* [TO BE DONE]
Consider the data that follows and state how many lines contain the string "this", using the number alone.

Records with scene code:
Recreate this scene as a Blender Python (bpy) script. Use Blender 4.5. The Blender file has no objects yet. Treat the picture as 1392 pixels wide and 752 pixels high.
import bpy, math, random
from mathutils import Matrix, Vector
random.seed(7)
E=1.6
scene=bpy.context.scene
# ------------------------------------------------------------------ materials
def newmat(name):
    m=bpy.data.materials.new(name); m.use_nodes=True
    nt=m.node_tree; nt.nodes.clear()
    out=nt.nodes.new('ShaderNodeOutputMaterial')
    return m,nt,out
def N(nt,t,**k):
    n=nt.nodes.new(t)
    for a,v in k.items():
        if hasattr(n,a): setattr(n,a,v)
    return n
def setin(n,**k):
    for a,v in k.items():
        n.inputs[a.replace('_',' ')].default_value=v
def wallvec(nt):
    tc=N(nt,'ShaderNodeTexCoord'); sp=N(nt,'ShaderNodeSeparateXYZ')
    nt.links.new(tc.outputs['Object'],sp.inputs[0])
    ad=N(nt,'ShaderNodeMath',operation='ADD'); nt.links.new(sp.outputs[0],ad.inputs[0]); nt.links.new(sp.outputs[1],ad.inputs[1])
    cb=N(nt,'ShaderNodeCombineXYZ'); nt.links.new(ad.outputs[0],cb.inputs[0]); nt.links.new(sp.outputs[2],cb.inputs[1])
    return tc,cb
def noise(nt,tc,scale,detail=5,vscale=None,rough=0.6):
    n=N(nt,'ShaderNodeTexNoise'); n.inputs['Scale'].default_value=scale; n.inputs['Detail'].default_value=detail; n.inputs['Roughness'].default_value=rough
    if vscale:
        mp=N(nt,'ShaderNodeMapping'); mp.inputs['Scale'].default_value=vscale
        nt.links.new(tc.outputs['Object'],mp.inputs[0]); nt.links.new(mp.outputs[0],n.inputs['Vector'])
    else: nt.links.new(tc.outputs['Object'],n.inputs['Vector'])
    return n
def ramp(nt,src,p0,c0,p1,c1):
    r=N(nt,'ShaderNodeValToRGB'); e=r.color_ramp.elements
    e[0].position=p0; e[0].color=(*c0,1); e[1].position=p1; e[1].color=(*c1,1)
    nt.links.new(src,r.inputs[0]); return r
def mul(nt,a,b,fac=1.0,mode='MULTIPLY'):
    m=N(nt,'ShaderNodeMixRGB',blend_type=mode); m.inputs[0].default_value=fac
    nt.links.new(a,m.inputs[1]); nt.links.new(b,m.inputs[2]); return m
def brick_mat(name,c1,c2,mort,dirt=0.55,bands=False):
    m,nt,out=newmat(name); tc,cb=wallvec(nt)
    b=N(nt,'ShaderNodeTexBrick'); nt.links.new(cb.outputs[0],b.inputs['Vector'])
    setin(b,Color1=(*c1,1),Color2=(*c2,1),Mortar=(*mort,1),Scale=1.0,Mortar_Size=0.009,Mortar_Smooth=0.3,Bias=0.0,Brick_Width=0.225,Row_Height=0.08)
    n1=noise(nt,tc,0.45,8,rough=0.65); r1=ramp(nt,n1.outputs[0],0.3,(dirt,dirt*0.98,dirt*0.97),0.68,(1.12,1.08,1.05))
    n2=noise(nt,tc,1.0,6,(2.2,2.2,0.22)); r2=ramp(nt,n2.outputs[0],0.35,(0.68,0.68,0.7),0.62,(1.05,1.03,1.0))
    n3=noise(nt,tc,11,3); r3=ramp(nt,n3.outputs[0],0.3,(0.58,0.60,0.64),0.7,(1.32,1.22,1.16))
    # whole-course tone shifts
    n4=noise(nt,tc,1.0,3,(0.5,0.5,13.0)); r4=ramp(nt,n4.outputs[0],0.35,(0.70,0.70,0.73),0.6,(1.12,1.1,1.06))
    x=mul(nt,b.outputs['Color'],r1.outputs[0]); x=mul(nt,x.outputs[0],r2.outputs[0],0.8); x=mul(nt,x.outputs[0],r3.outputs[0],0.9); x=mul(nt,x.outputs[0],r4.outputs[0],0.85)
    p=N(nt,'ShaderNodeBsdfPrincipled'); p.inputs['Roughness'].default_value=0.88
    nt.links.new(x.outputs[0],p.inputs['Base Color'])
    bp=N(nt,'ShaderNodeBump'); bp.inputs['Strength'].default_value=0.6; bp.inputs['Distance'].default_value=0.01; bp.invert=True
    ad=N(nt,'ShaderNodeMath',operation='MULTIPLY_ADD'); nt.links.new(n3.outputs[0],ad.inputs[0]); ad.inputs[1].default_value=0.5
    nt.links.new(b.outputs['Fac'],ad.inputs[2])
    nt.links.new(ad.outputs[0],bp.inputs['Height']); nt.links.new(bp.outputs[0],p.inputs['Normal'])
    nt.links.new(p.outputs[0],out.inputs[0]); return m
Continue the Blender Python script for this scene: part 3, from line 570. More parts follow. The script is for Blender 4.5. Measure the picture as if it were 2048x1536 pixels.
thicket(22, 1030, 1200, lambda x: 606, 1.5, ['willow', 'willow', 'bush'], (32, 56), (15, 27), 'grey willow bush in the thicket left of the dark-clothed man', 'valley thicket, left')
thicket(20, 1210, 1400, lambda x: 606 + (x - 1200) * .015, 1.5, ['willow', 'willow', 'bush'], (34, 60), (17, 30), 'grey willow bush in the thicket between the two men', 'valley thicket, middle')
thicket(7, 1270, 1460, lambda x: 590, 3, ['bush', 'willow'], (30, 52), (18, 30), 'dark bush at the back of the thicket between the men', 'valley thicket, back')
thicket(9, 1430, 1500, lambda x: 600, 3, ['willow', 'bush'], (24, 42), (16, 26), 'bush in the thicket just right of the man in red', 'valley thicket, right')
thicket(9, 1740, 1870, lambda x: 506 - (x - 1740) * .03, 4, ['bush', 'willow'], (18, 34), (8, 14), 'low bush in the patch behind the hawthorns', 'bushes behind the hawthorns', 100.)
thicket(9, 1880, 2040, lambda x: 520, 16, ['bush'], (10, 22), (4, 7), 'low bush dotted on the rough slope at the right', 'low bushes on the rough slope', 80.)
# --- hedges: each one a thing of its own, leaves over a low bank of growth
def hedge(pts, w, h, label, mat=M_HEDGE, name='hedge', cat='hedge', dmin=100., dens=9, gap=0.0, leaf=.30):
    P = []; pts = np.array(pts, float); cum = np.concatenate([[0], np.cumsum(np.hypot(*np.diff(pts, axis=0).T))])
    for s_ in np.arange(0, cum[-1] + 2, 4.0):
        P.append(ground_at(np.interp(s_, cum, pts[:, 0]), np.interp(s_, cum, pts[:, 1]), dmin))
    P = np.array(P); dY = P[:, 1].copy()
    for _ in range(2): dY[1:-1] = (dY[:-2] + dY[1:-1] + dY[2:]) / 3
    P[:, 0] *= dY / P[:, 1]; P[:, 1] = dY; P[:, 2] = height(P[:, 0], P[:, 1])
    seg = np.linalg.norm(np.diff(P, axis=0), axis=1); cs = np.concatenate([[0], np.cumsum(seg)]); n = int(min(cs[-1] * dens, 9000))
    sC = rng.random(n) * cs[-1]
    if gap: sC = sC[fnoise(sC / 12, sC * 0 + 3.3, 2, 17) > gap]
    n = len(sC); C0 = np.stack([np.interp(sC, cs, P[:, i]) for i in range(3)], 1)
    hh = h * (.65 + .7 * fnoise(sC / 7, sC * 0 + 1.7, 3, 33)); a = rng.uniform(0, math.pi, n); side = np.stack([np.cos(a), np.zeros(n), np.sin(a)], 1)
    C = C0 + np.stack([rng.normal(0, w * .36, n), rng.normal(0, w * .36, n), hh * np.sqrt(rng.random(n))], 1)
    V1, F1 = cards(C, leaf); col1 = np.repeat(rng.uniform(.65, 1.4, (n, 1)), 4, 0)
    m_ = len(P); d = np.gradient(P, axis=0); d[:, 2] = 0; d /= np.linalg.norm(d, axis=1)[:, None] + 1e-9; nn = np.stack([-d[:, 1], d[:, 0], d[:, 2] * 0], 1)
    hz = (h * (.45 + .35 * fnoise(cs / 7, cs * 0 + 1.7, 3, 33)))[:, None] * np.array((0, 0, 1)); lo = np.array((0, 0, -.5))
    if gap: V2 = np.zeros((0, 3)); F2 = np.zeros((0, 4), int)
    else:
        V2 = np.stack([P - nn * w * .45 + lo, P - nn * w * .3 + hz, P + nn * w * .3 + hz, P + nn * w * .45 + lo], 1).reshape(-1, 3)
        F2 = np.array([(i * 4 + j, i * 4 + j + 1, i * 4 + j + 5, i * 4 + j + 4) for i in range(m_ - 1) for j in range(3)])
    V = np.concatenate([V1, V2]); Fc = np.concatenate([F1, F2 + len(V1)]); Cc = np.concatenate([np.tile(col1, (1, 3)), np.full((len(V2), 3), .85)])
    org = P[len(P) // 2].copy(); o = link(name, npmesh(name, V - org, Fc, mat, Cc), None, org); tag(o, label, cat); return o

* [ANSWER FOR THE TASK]
2